Bisenzio Projesi sadece keşfedilen nesneler ve yapılar açısından değil, aynı zamanda bunları yorumlamak için kullanılan disiplinler arası yaklaşım açısından da önem taşımaktadır. Proje kapsamında arkeologlar, konservatörler, fiziksel antropologlar, antik genetik uzmanları ve diğer uzmanlar birlikte çalışarak Bisenzio'daki yaşam ve ölümün daha ayrıntılı bir portresini oluşturmaktadır.

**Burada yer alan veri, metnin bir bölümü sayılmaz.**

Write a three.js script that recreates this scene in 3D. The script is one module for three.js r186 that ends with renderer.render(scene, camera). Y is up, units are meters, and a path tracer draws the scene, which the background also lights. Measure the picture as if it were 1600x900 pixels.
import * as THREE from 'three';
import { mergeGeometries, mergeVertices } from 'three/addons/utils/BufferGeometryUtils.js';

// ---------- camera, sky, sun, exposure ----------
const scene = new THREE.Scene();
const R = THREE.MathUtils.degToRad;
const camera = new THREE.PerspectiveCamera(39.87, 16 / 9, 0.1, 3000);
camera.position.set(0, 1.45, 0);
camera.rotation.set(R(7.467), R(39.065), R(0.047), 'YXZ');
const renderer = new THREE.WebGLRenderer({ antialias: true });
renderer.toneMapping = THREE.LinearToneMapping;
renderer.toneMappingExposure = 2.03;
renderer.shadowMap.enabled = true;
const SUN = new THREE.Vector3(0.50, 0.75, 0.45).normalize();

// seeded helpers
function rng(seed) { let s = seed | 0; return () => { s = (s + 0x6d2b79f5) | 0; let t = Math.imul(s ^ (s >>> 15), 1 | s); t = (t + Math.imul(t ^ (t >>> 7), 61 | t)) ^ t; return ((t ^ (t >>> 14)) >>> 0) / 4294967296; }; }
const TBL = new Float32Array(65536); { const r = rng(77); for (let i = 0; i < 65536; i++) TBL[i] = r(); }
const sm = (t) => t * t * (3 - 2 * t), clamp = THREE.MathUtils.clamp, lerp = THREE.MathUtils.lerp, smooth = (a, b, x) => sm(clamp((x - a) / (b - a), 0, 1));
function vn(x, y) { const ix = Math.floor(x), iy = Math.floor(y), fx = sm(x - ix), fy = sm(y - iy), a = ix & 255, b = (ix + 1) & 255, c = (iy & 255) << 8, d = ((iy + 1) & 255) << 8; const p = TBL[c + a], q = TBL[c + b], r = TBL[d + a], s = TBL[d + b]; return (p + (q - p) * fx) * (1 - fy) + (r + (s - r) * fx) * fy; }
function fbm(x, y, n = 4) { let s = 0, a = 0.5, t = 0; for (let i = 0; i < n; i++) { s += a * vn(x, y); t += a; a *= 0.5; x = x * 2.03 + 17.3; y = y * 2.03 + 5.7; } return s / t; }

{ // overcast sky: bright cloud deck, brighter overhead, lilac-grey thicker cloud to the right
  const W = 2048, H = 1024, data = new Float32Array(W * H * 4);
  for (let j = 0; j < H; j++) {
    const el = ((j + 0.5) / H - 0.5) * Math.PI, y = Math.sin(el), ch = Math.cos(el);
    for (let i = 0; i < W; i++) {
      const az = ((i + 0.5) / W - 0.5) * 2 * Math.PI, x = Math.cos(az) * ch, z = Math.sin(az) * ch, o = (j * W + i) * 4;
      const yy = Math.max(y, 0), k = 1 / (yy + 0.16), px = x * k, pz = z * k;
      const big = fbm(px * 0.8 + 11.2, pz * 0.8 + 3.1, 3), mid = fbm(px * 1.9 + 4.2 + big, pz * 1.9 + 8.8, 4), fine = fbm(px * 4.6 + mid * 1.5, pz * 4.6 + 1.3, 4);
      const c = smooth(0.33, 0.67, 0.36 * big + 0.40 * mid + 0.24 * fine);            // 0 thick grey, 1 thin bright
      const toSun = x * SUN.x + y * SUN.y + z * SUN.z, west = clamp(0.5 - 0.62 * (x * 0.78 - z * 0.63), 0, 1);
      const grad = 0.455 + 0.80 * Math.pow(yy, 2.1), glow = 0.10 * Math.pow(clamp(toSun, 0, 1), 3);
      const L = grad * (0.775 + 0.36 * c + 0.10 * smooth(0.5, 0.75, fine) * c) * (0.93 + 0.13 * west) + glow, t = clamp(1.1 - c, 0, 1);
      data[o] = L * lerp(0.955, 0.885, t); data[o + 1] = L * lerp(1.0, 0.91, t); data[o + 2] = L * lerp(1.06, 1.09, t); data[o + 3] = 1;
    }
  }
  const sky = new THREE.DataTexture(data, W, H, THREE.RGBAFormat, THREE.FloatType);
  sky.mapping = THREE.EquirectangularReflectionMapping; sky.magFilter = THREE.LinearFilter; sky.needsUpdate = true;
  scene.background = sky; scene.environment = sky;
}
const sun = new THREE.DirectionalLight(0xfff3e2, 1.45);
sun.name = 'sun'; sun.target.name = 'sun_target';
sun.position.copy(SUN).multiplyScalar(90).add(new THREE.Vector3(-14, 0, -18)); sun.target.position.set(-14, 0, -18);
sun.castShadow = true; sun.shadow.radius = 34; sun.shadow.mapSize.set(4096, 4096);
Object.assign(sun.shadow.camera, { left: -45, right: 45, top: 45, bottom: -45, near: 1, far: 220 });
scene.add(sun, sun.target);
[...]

Bu araştırmalar, MÖ 7. ve 6. yüzyıllarda Bisenzio ile Akdeniz'in diğer bölgeleri arasındaki ticaret, siyasi ilişkiler ve kültürel bağlantılar hakkında yeni veriler sağlıyor. Bisenzio Projesi'nin bulguları, bu yerleşimin izole olmadığını, uzun mesafeli değişim ağlarına aktif olarak katıldığını göstermekte ve İtalya'daki Roma öncesi toplumların gelişiminin daha iyi anlaşılmasına katkıda bulunmaktadır.